Lili Tomlin e Merryl Streep simplesmente arrasam como a dupla de irmãs cantoras caipiras, ladeadas pelos ótimos Woody Harrelson e John C. Reilly. Todos cantam muito bem, sem dublagem, canções cafonérrimas de letras engraçadas, “lêem” cartas dos fãs no ar e fazem propaganda de anunciantes fictícios – na melhor delas, um anúncio de pizzaria que é uma sátira de “La Donna è Móbile”, de Verdi. Até que chega o Homem do Machado (Tommy Lee Jones), que vai demitir a todos e acabar com o show.

Harrelson e Reilly fazem a dupla de caubóis que só cantam bobagens de duplo sentido e fazem piadas machistas (“Sabe por que usam o termo TPM? Porque mal da vaca louca já estava sendo usado na época”). Tudo deles gira em torno de flatulência, fezes, sexo, masturbação e zoofilia, para desespero do diretor do programa, que queria uma despedida com classe. Enquanto isso, um anjo, Asphodel (Virginia Madsen), paira pelos camarins, ajudando as personagens a irem para o céu – ocorrem duas mortes durante o filme/programa.
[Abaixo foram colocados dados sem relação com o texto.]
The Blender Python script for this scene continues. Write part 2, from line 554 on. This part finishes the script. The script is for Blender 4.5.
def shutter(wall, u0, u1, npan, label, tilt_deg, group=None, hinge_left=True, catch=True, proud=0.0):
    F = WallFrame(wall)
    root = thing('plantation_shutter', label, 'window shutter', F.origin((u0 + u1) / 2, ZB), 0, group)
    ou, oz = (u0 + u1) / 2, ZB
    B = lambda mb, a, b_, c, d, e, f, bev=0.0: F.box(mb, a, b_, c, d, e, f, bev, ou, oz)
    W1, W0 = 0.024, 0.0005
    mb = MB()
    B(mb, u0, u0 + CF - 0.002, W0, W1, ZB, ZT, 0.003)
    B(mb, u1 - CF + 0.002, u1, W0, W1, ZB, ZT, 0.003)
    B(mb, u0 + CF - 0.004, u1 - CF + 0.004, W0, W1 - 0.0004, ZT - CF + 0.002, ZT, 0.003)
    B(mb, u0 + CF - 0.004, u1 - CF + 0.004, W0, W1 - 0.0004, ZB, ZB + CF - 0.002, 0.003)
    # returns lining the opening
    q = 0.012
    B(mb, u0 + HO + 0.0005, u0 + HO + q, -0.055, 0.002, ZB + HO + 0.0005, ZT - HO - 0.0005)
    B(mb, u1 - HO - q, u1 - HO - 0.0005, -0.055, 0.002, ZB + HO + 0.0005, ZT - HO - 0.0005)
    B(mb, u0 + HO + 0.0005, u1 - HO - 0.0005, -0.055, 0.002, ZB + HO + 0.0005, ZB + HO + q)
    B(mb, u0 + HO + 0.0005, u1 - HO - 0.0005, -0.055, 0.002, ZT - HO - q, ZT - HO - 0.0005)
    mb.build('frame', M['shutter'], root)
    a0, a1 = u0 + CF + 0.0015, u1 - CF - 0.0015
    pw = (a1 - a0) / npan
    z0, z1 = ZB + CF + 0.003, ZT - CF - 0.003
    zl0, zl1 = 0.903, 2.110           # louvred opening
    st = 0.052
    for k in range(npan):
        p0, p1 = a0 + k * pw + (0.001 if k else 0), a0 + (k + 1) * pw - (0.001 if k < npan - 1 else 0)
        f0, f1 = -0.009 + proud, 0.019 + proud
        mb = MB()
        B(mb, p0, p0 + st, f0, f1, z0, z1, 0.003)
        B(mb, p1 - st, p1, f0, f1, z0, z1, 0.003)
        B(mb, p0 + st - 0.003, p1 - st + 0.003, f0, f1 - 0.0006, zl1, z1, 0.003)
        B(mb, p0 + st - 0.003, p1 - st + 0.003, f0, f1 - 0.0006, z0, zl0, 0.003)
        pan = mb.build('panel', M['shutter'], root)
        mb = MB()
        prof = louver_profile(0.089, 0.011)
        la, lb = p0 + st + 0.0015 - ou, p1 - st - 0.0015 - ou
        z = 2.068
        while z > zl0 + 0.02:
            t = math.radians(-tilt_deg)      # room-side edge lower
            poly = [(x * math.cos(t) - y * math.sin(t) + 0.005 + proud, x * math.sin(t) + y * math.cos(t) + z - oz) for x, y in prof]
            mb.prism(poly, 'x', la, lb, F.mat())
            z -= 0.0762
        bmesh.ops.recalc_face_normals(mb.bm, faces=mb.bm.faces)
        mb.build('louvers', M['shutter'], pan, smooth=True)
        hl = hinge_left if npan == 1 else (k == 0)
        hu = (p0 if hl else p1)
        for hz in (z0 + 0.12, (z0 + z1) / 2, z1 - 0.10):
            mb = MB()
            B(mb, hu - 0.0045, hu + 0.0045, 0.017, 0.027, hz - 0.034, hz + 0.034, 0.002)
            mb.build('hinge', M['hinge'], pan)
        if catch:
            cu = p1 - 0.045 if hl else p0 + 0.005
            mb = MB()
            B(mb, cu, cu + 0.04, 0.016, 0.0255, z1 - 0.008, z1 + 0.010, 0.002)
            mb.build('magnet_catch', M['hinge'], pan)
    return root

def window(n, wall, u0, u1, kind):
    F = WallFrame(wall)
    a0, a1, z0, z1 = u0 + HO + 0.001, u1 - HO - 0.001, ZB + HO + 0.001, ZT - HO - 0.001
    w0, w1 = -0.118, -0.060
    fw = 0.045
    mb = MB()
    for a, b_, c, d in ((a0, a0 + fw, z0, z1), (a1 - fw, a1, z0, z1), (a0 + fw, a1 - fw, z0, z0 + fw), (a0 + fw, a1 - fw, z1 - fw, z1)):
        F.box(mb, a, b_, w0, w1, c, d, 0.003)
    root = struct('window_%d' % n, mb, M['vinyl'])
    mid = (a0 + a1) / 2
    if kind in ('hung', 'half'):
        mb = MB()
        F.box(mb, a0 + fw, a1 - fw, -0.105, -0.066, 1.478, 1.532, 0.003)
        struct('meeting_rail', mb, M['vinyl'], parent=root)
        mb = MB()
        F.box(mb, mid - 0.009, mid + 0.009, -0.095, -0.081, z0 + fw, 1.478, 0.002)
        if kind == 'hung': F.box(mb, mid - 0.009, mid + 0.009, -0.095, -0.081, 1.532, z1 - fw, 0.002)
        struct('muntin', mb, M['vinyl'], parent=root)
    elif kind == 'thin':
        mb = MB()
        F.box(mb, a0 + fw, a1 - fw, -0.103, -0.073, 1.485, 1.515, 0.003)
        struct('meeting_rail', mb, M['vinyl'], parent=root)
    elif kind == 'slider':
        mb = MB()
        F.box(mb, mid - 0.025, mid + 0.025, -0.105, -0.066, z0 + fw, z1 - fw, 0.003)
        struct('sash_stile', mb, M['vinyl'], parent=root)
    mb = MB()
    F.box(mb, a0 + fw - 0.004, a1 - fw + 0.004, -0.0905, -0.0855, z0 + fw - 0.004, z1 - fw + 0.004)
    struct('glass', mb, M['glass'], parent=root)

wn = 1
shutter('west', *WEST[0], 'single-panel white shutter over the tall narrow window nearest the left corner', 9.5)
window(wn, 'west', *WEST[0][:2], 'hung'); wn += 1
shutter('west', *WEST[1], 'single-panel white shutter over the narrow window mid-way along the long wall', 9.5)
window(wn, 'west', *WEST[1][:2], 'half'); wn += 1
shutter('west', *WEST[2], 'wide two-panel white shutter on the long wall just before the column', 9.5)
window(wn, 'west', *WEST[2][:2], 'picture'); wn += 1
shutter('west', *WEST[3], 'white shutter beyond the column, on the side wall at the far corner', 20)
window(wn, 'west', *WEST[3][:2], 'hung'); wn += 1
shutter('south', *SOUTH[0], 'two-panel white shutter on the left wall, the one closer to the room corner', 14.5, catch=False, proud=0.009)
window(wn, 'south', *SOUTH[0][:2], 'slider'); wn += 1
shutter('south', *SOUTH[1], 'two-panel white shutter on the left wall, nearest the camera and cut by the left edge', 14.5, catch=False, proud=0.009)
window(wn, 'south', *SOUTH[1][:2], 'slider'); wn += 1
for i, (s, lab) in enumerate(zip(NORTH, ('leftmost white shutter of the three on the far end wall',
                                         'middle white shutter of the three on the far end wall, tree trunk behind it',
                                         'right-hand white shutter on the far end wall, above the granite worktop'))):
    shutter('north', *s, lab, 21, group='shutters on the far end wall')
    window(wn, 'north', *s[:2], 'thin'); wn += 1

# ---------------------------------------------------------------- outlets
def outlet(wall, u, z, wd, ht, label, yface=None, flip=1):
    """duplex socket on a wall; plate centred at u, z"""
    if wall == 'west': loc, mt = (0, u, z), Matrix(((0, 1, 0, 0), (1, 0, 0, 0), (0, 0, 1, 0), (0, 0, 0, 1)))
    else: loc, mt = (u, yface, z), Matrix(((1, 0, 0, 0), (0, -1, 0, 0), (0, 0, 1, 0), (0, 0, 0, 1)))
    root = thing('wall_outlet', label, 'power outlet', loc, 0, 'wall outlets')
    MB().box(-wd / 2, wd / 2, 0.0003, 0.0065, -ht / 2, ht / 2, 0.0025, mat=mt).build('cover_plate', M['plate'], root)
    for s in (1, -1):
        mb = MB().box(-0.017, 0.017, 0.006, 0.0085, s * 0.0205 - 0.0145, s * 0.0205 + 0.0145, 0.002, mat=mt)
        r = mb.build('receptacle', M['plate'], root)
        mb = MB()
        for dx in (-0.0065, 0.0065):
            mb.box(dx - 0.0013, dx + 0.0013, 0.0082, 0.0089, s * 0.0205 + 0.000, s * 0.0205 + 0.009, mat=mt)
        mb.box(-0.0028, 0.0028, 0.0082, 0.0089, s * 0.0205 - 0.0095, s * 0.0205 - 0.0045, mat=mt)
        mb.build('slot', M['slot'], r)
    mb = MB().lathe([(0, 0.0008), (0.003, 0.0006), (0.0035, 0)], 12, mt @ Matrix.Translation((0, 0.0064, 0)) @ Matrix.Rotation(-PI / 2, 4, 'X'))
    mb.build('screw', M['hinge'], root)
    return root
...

A descrição do anjo feita pelo vigia é ótima: “usava um vestido tão apertado que dava para ler na etiqueta: lavar em água morna e torcer levemente”.

Apesar da tarimba do elenco, há que se agüentar a canastrice sem graça de Kevin Kline e a falta de praticamente tudo da Lindsay Lohan. Os dois afundam um filme cheio de falhas. Kline tenta interpretar o segurança metido a detetive atrapalhado, mas suas passagens são constrangedoras (ele, que já estava ruim em Wild Wild West e Será que Ele É, piorou consideravelmente). Já Lohan nem é uma má atriz, porque ela nem sequer é uma para ser da pior espécie.

Por vezes o filme é irritante, muitas vezes engraçado, o tom baixo e melancólico é cativante, mas não evita o tédio. Há quem considere o filme um complemento de Nashville, filme que também teve o meio oeste americano e sua vida caipira satirizada por Altman. Em alguns momentos, o diretor começa a fazer política, uma vez que foi o “EUA profundo” o maior responsável pela reeleição de Bush e pela cruzada religiosa-conservadora que tomou conta do país. É quando Altman começa a exercitar sua veia aguda, implacável, fulminante. Mas parece que ele não estava muito interessado em levá-la adiante, seja porque já se cansou, seja porque não podia ou não queria – impossível saber.

Nesses momentos, tem-se um gostinho do que poderia ser um bom filme de Robert Altman – curiosamente, apesar de Minessota ser um dos estados mais conservadores e religiosos dos EUA, é lá que os democratas terão uma das mais simbólica vitória sobre os republicanos na disputa pela vaga do Senado. Mas Altman logo saca a sátira política por um trocada de peidos, e essa troca explica muita coisa do resultado do filme.